On the downside, full body workouts tend to get rather long, and it’s hard to go past failure or to lift huge amounts of weight for each body part without fatiguing/running out of time.
The “bro split” is the opposite. Here, you train one or two muscle groups each on a separate day, leaving an entire week for that muscle to recover before going hard again. This allows you to train with more intensity each session, to thereby potentially create more muscle damage and signal more growth. Overtraining is prevented because each muscle group has a whole week to recover, and each workout is kept nice and short. On the downside, most studies now suggest that increasing training volume to at least twice a week is optimal for hypertrophy and strength gains. Once a week per muscle group may simply not be enough. Likewise, focussing purely on one muscle group often favours the use of isolation exercises like curls or tricep kickbacks – which have less benefit for fighters or athletes.

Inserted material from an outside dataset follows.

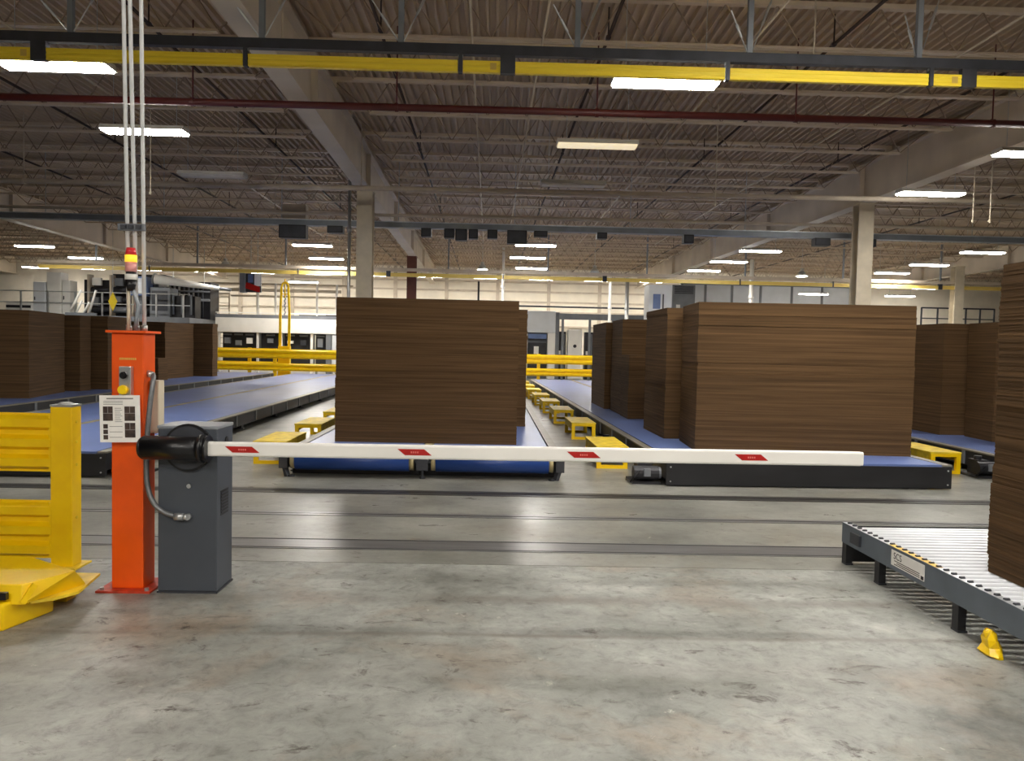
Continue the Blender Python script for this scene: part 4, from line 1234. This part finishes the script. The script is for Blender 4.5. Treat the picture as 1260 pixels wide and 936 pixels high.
# white panelled enclosure at right
t = thing('panel_enclosure', 'white panelled enclosure with grey mullions behind the largest stack', 'enclosure', (13.5, 40.0, 0))
xs = [-3.9, -2.65, -1.25, 0.25, 1.9, 3.5, 5.2]
for a, b_ in zip(xs[:-1], xs[1:]):
    MB().box(a + 0.06, b_ - 0.06, 0.03, 0.12, 0, 5.1).build('panel', 'white_cool', t)
for a in xs:
    MB().box(a - 0.06, a + 0.06, 0.0, 0.18, 0, 5.15).build('mullion', 'mach_grey', t)
MB().box(-3.9, 5.2, -0.02, 0.2, 5.1, 5.25).build('head_rail', 'mach_grey', t)
t = thing('grey_vent_unit', 'grey louvred unit beside the bright white box above the stack on the right', 'machine', (9.35, 38.6, 0))
MB().box(-0.55, 0.6, 0, 0.6, 3.2, 4.95).build('case', 'mach_grey', t, bevel=0.02)
MB().box(-0.5, -0.3, 0.1, 0.4, 0, 3.2).box(0.3, 0.5, 0.1, 0.4, 0, 3.2).build('stand', 'mach_grey', t)
for k in range(5):
    MB().box(-0.45, 0.5, -0.03, 0.0, 4.5 + k * 0.08, 4.55 + k * 0.08).build('louvre', 'dark', t)
MB().box(-0.35, -0.15, -0.02, 0, 3.75, 3.95).build('white_label', 'white', t)
MB().box(0.05, 0.30, -0.02, 0, 3.65, 3.8).build('white_label', 'white', t)
t = thing('white_box_tower', 'bright white box tower above the stacks on the right conveyor', 'cabinet', (7.75, 36.5, 0))
MB().box(-0.55, 0.55, 0, 1.2, 0, 4.75).build('case', 'white_cool', t, bevel=0.02)
MB().box(-0.35, 0.0, -0.02, 0.0, 3.6, 4.3).build('blue_window', 'mach_blue', t)
MB().box(0.10, 0.16, -0.04, 0.0, 3.2, 4.3).build('handle_bar', 'dark', t)

# stair and railing at far right on a white parapet
t = thing('white_parapet', 'white parapet with black railing behind the far right stack', 'platform', (19.5, 37.0, 0))
MB().box(-6.0, 6.5, 0, 0.3, 0, 3.0).build('parapet', 'white', t)
MB().box(-6.0, 6.5, 0.3, 3.0, 2.7, 3.0).build('deck', 'white', t)
for x in (1.2, 2.0, 2.7, 3.4, 4.1, 4.8):
    MB().box(x - 0.03, x + 0.03, 0.1, 0.16, 3.0, 4.0).build('rail_post', 'dark', t)
MB().box(1.2, 4.8, 0.1, 0.16, 3.95, 4.02).box(1.2, 4.8, 0.1, 0.16, 3.45, 3.5).build('handrail', 'dark', t)
MB().bar((-2.1, 0.1, 3.05), (-0.35, 0.1, 3.75), 0.10).bar((-0.35, 0.1, 3.0), (-0.35, 0.1, 3.8), 0.10).build('stair_rail', 'mach', t)

# pipe rack and ladder cage on the far wall, left
t = thing('pipe_rack', 'pale pipes running level on the far wall behind the yellow mast', 'pipes', (-10.6, 39.5, 0))
for z, xa, xb, r_ in ((4.55, -4.6, 3.2, 0.06), (4.25, -4.6, 2.6, 0.08), (3.95, -3.0, 3.4, 0.04)):
    MB().cyl((xa, 0, z), (xb, 0, z), r_, 10).build('pipe', 'pipe_beige', t, smooth=True)
for x in (-1.6, -0.7, 1.4, 2.4):
    MB().cyl((x, -0.1, 0), (x, -0.1, 4.6), 0.06, 8).build('riser', 'white', t, smooth=True)
t = thing('ladder_cage', 'pale ladder cage against the far wall right of the orange post', 'ladder', (-14.3, 40.5, 0))
for x in (-0.28, 0.28):
    MB().bar((x, 0, 0), (x, 0, 4.1), 0.07).build('stile', 'pipe_beige', t)
for k in range(13):
    MB().bar((-0.28, 0, 0.3 + k * 0.3), (0.28, 0, 0.3 + k * 0.3), 0.04).build('rung', 'pipe_beige', t)
MB().bar((-0.3, 0, 4.1), (0.3, 0, 4.1), 0.07).build('top_bar', 'pipe_beige', t)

PPL is a compromise. Some workouts focus on pushing movements, which means they’ll train the pecs, triceps, and shoulders. Others focus on pulling movements, and hit the biceps, the lats, and the traps. Seeing as these muscle groups are naturally trained together in many cases (a bench press will naturally train pecs, shoulders, triceps etc.), this is easy to program. It allows for a fairly intense workout for each muscle group, while also allowing you to use intermuscular coordination. The problem is that in order to hit each muscle group twice a week, you will need to train six time per week (or have a rolling program). And where does core training fit in?
This is an argument that has raged for a long time, and that is unlikely to reach a consensus any time soon.
But why pick from just these three options?
Train Without Limits: Prime Focus Program
There are many other programs you can run apart from these three, but these aren’t what I’m going to be recommending here.
Rather, I’m going to suggest that the best way might in fact be no way. To take a leaf out of Bruce Lee’s book, I’m advocating for training outside the confines of a few pre-approved methodologies.
What if you were to train full body but with the emphasis on one particular muscle group? Every workout, you hit every single muscle group. But you then pay extra attention to whichever muscle group it is that you most want to train in that moment. You might perform one exercise for every body part, or perhaps a few compound full-body movements, and then end with four or five different movements targeting pecs, or shoulders, or triceps. I call this the “Prime Focus Program.” I partly call it that, because I love Optimus Prime…
Alternative, you might create a primary “challenge” for that workout. For instance, I recently decided to climb some rope and challenged myself to go up and back down my rope a total of 15 times (it was rough). That made the workout very much a challenge for my lats, grip, and biceps. These were the “prime focuses” of the workout. But I then did a bunch of additional stuff like squat jumps, crawls, and some mobility drills to round off the workout.
You can program this, or you can simply base the decision on whichever muscle group you feel you’ve been neglecting lately. If you want to get really fancy, you can design the routines so that the following day leaves out the muscle group(s) that were the focus the previous day. Or you could incorporate a “feeder” routine, using light weights and high reps to flood the most-recently trained muscle group with blood and nutrients to enhance recovery and growth.
OR you can just stick to light reps for each body part, with lots of volume and intensity for the area you want to focus on most. This way, you can train with a lot of intensity, AND you can make sure to maximize your training volume.
Best of all, it lends itself perfectly to a highly varied, highly exciting, and very functional type of training!